*PROBLEM DESCRIPTION:* Write each line of the material exactly as given, from the top through the line that contains "green tree right", and omit all pictures.
-- BEGIN DATA PROVIDED --
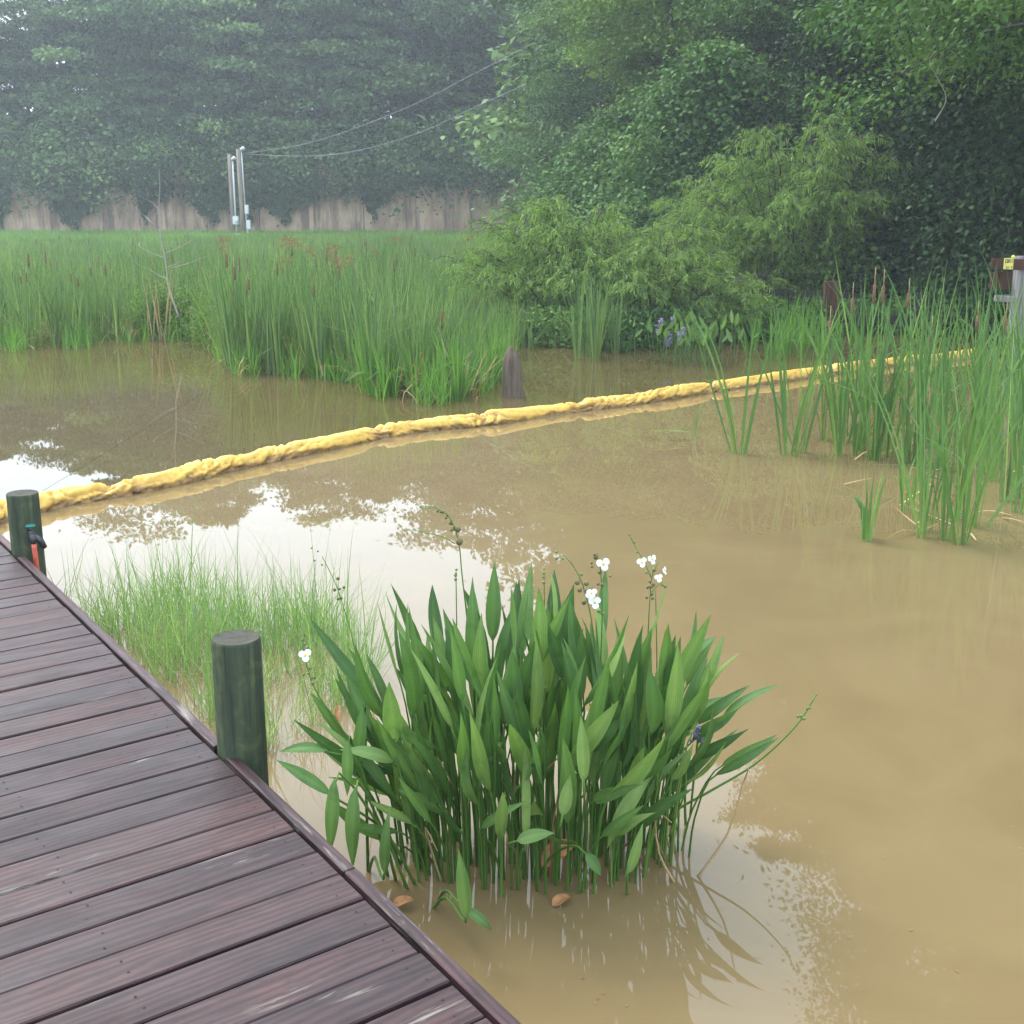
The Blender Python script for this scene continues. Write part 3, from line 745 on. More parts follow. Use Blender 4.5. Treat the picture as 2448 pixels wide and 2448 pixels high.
put("tree", near_y, 1570, 37, 1.0, (1.0, 1.0, 0.94), "tall yellow green tree behind the vine draped thicket")
put("tree", near_m, 1950, 34, 2.0, (0.95, 0.95, 0.98), "dark green tree right of the tall yellow green tree")
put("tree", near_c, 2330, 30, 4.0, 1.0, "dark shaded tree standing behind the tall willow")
put("tree", near_m, 1430, 46, 0.5, (0.9, 0.9, 0.93), "dusky broad tree above the right end of the retaining wall")
def shade_label(px):
    w_ = "behind the low willow" if px < 1700 else "behind the tall willow" if px < 1950 else "behind the brown post of the old fence" if px < 2150 else "between the old fence and the gray post" if px < 2370 else "behind the gray post with the yellow tag"
    return "dark shrub in the shade " + w_, "shaded shrubs " + w_
def wood_label(px, Y):
    w_ = "above the low willow" if px < 1600 else "above the tall willow" if px < 2000 else "in the darkest shade at right" if px < 2450 else "past the right end of the cattails"
    d_ = "nearer " if Y < 40 else "middle " if Y < 50 else "distant "
    return d_ + "woodland tree of the right bank " + w_, d_ + "right bank trees " + w_
for kq, (px, Y, s_) in enumerate(((1480, 52, 1.1), (1750, 46, 1.1), (2050, 42, 1.1), (2350, 38, 1.1), (2560, 31, 1.05), (2660, 26, 1.0), (2900, 22, 1.0), (1150, 80, 1.0), (1500, 66, 1.1), (1700, 60, 1.15), (2000, 56, 1.15), (2300, 52, 1.15), (2600, 46, 1.1), (2900, 36, 1.1), (2250, 26.5, 0.8))):
    put("tree", (near_m if kq in (0, 1, 2) else near_c) if Y < 50 else far[kq % 4], px, Y, kq*1.7, s_, *wood_label(px, Y))

# broad-leaved shrubs and vine thicket
thick = tree_meshes(M_broad, seed=31, Ht=4.6, base=0.2, Rad=2.6, nv=0.35, lt=0.08, bv=0.25, boughs=70, twigs=12, lv=60, L=0.12, Wd=0.105, flat=0.25, droop=0.5, prof='oval', trunk_r=0.06, inner=0.3)
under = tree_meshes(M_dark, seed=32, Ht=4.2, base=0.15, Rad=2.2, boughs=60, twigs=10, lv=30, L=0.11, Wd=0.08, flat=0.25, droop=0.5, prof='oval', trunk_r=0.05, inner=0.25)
put("vine_thicket", thick, 1640, 30, 0.3, (1.0, 1.0, 1.12), "rounded thicket covered in grape leaves behind the willows", cat="shrub")
put("vine_thicket", thick, 1470, 36, 1.9, (1.0, 1.0, 0.9), "lower leafy thicket left of the vine draped mound", cat="shrub")
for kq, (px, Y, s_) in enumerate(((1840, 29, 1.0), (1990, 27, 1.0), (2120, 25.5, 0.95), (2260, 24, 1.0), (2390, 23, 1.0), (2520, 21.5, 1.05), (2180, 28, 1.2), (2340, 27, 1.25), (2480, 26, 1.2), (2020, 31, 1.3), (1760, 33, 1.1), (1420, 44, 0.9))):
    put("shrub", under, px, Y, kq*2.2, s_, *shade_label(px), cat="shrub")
sapl = tree_meshes(M_yel, seed=33, Ht=1.7, base=0.2, Rad=0.8, boughs=14, twigs=8, lv=10, L=0.11, Wd=0.09, flat=0.2, droop=0.5, trunk_r=0.02)
put("sapling", sapl, 2020, 23, 0.3, 1.0, "small pale maple sapling in front of the dark shade", cat="sapling")

# willows: arching leaders with hanging narrow leaves
def willow(seed, Ht, Rad, leaders, shoots, lv):
    r = np.random.default_rng(seed); wood = Geo(); leaf = Geo(); C = []; D = []; Nn = []; TN = []
    for q in range(leaders):
        az = q*2.4 + r.normal(0, 0.3); rr = Rad*math.sqrt(r.uniform(0.05, 1.0)); hh = Ht*(1 - 0.52*(rr/Rad)**1.6)*r.uniform(0.72, 1.03)
        hd = np.array([math.cos(az), math.sin(az), 0])
        pth = smooth_path([[hd[0]*0.1, hd[1]*0.1, -0.2], hd*rr*0.45 + [0, 0, hh*0.55], hd*rr*0.85 + [0, 0, hh*0.93], hd*rr*1.08 + [0, 0, hh*0.97]], 14)
        wood.add(*tube(pth, np.linspace(0.028, 0.004, 14), 5))
        for s_ in range(shoots):
            u = r.uniform(0.22, 1.0); p = pth[int(u*13)]
            ln = r.uniform(0.35, 0.75); a2 = az + r.normal(0, 1.0); h2 = np.array([math.cos(a2), math.sin(a2), 0])
            up = r.uniform(0.0, 0.75)
            sp2 = smooth_path([p, p + h2*ln*0.5 + [0, 0, ln*0.35*up], p + h2*ln + [0, 0, ln*(0.3*up - 0.25)]], 7)
            wood.add(*tube(sp2, np.linspace(0.006, 0.002, 7), 3, closed=False))
            nl = lv; uu = r.uniform(0.05, 1.0, nl); ii = np.clip(uu*6, 0, 5.99); i0 = ii.astype(int); fr = (ii - i0)[:, None]
            cc = sp2[i0]*(1 - fr) + sp2[i0 + 1]*fr + r.normal(0, 0.012, (nl, 3))
            dd = h2*0.45 + r.normal(0, 0.42, (nl, 3)); dd[:, 2] -= 0.75
            C.append(cc); D.append(dd); nn = h2*0.6 + r.normal(0, 0.5, (nl, 3)); nn[:, 2] += 0.5; Nn.append(nn)
            TN.append(np.clip(0.30 + 0.35*uu*r.uniform(0.6, 1.2) + 0.18*(p[2]/Ht) + r.normal(0, 0.10, nl), 0, 1))
    C = np.concatenate(C); N_ = len(C)
    kites(leaf, C, np.concatenate(D), np.concatenate(Nn), r.uniform(0.09, 0.17, N_), r.uniform(0.016, 0.028, N_), np.concatenate(TN), wide=0.35)
    return leaf.mesh("crown", M_willow), wood.mesh("trunk", M_bark, smooth=True)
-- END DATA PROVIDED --
*EXERCISE RESULT:*
The Blender Python script for this scene continues. Write part 3, from line 745 on. More parts follow. Use Blender 4.5. Treat the picture as 2448 pixels wide and 2448 pixels high.
put("tree", near_y, 1570, 37, 1.0, (1.0, 1.0, 0.94), "tall yellow green tree behind the vine draped thicket")
put("tree", near_m, 1950, 34, 2.0, (0.95, 0.95, 0.98), "dark green tree right of the tall yellow green tree")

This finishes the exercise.